Litter levels on beaches drop for second year

Bevan Todd from St Abbs helps with the SAS beach clean at Coldingham Bay collecting a bucket full of litter which had been either left of had washed up
Bevan Todd from St Abbs helps with the SAS beach clean at Coldingham Bay collecting a bucket full of litter which had been either left of had washed up

The Marine Conservation Society (MCS) says its latest beach litter figures reveal an overall drop in rubbish on Scotland’s beaches, but there’s more bathroom waste on the country’s shores than anywhere else in the UK.

Over 660 volunteer beach cleaners, taking part in the Great British Beach Clean event in September last year, found 1,803 items of litter per kilometre of Scottish beaches cleaned and surveyed, an 8% drop on 2013 levels.

However, Scotland had the highest proportion of sewage related debris (SRD) on its beaches – that’s the stuff we put down the toilet but shouldn’t, like cotton buds, condoms, nappies and wet wipes. 14% of litter found on Scottish beaches was SRD, significantly higher than Wales in second place, where only 5.5% was from bathroom waste.

Of that 14%, 34% were wet wipes, more than treble the amount in 2013 and the highest increase of these little squares anywhere in the UK.

Scottish beaches are the resting place for rising amounts of SRD - in 2013, 7.4% of litter on Scottish beaches was sewage related, which was 4.3% higher than UK average.

Scottish Water run an ongoing campaign telling people never to flush wipes, nappies, liners and tampons, cotton buds/balls, contact lenses, plasters and condoms down the loo. Like many water companies up and down the UK, money and man hours are spent unblocking pipes.

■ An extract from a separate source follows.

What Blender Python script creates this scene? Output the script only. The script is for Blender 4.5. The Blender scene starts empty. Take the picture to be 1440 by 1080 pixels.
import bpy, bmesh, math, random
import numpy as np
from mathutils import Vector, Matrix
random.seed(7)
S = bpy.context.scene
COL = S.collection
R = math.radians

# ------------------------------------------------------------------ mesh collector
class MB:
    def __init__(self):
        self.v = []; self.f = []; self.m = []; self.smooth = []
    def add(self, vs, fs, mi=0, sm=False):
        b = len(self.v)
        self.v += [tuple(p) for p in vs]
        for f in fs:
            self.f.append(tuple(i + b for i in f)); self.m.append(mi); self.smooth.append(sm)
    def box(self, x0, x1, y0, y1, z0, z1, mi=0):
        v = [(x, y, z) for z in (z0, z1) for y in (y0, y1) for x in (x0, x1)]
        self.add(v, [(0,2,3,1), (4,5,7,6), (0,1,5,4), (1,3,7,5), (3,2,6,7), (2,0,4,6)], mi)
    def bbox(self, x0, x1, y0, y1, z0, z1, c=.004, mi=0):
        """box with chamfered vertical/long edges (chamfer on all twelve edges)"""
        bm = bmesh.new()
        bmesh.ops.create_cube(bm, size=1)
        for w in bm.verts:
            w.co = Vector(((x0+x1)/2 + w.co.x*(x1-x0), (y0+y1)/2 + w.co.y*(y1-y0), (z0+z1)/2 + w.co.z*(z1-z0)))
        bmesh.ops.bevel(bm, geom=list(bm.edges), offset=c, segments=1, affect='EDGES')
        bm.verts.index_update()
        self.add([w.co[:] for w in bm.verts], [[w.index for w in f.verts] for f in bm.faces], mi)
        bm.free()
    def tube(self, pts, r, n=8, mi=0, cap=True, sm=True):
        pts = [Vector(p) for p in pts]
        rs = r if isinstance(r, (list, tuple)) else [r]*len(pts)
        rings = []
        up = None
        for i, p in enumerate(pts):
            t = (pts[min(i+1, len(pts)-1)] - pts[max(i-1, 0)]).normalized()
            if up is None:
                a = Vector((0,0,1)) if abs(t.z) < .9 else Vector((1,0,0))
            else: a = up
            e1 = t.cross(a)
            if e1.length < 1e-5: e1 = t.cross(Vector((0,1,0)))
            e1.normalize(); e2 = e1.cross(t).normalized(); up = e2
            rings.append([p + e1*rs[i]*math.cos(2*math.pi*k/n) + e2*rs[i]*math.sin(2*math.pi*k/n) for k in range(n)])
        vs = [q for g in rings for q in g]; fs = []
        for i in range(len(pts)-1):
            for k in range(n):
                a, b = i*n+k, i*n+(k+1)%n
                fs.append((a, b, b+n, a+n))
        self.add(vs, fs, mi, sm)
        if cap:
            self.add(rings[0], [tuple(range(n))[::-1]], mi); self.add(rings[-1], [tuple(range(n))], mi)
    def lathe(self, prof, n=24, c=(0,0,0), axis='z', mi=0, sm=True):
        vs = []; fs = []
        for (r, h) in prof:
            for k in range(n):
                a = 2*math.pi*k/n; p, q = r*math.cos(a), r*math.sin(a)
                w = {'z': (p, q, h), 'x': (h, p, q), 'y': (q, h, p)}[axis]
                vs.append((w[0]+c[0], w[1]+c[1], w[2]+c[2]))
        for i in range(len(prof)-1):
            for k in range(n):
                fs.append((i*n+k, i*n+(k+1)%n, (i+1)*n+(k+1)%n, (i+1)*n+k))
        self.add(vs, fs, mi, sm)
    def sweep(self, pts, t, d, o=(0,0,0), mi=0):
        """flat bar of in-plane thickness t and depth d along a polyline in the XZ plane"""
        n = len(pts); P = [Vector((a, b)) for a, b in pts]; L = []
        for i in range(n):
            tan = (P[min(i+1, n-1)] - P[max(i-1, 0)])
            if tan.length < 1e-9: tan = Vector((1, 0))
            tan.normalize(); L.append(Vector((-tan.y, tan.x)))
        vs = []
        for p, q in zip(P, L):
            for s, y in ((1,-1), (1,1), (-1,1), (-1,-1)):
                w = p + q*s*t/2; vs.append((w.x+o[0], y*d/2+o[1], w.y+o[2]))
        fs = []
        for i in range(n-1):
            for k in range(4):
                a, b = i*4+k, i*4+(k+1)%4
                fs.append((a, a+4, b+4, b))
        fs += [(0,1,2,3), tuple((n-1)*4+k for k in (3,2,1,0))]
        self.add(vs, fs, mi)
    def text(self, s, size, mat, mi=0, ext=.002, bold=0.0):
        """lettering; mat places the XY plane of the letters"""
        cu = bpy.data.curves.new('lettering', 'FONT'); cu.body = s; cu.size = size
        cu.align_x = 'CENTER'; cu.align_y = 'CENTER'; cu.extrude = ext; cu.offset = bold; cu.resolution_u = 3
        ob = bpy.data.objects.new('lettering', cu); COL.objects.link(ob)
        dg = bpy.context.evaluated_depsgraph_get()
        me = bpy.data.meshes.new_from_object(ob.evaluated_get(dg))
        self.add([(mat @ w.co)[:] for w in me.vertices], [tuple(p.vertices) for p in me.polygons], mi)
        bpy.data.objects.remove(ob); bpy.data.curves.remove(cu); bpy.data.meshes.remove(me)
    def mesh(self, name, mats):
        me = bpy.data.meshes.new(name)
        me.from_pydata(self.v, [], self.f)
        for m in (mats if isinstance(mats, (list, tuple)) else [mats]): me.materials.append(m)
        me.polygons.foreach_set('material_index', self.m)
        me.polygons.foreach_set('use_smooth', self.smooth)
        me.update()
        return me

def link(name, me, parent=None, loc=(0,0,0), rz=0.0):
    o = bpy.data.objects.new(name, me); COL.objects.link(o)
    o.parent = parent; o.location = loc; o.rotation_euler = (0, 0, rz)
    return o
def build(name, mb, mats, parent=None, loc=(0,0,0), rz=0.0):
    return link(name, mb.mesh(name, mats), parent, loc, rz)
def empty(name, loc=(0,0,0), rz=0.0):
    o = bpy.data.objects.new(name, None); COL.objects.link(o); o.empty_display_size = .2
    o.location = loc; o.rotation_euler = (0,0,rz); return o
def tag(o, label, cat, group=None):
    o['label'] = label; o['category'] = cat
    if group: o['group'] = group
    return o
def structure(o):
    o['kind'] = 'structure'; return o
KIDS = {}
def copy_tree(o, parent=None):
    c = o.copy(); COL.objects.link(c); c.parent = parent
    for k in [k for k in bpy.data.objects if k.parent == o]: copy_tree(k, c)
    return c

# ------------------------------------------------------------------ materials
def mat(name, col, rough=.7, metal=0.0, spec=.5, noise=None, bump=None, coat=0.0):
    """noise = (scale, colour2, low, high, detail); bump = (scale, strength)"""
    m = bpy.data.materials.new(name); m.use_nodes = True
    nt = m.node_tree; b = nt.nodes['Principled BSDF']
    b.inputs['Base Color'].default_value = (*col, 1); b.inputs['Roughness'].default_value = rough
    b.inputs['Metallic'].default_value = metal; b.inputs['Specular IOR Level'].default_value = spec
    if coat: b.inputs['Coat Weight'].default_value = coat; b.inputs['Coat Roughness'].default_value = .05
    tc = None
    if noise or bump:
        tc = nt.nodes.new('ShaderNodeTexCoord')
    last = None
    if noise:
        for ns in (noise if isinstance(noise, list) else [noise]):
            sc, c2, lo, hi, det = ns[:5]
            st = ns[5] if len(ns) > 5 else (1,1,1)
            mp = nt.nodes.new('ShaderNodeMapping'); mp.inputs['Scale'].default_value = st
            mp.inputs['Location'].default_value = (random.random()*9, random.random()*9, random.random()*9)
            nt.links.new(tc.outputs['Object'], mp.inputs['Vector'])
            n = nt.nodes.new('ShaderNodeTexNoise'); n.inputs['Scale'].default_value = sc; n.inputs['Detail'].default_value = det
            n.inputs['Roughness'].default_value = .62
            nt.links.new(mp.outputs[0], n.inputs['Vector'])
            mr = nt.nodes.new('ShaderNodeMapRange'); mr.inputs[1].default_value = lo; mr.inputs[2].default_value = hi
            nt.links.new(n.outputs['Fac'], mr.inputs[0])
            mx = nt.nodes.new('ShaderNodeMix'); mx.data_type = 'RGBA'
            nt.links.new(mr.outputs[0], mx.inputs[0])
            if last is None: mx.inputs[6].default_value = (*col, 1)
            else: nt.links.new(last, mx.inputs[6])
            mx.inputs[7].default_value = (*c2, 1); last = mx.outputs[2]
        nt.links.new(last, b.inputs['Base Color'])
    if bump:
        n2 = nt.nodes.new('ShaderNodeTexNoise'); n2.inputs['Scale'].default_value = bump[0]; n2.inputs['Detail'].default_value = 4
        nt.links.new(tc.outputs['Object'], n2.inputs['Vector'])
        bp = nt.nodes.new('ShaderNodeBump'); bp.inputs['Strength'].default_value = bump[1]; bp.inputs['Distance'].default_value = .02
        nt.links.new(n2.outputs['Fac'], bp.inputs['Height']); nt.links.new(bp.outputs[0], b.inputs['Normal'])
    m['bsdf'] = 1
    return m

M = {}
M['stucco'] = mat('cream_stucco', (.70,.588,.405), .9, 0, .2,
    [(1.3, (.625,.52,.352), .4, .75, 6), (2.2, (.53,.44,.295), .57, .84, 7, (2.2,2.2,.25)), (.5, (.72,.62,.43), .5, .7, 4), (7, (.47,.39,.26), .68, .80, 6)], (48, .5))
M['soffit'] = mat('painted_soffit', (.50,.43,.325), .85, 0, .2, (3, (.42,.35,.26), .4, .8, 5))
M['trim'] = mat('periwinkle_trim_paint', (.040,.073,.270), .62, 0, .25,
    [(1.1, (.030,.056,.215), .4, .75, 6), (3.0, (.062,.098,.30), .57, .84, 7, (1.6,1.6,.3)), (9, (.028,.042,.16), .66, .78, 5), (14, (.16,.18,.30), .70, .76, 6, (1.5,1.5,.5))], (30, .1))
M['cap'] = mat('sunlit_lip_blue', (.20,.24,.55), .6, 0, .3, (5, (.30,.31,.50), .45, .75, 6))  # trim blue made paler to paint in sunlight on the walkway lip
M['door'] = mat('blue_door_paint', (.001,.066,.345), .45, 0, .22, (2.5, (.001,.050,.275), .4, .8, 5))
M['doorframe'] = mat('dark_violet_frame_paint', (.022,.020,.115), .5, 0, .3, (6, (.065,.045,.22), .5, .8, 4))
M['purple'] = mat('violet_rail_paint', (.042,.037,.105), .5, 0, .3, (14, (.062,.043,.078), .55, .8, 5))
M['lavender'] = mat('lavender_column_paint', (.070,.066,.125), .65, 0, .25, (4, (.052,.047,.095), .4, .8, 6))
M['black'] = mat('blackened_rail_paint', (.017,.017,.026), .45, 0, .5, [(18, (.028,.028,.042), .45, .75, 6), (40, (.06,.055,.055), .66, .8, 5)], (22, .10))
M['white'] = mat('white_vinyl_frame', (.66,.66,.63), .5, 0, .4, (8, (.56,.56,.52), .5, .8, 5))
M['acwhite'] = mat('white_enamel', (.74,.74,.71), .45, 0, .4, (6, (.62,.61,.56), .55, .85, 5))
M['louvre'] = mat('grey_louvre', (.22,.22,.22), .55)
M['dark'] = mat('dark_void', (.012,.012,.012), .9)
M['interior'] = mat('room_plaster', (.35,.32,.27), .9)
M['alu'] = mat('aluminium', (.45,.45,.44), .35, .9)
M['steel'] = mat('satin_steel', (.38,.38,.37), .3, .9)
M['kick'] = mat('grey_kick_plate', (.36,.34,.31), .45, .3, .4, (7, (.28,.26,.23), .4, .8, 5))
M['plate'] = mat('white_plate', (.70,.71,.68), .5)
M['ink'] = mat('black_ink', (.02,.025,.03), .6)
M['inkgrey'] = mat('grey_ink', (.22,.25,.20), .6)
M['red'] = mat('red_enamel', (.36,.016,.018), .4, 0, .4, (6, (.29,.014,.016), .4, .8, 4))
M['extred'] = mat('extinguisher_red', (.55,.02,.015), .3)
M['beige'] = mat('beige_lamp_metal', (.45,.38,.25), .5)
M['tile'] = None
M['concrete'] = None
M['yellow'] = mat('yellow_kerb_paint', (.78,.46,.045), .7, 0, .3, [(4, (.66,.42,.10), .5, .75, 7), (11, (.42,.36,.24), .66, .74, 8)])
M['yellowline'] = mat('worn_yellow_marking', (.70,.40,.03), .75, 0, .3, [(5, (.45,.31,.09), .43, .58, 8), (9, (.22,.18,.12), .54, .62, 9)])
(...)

MCS Scotland programme manager, Calum Duncan, says the problem is that wipes, often described as flushable, are being put down the loo instead of thrown in the bin.

When flushed they don’t disintegrate like toilet paper.

As always, some pretty strange stuff turned up on our beaches. In 2014 volunteers found a colostomy bag, a plastic hand, part of WW2 sea defences (now in the local museum), a piping gun nozzle, a bra strap and on one beach, nine pairs of shoes in various sizes.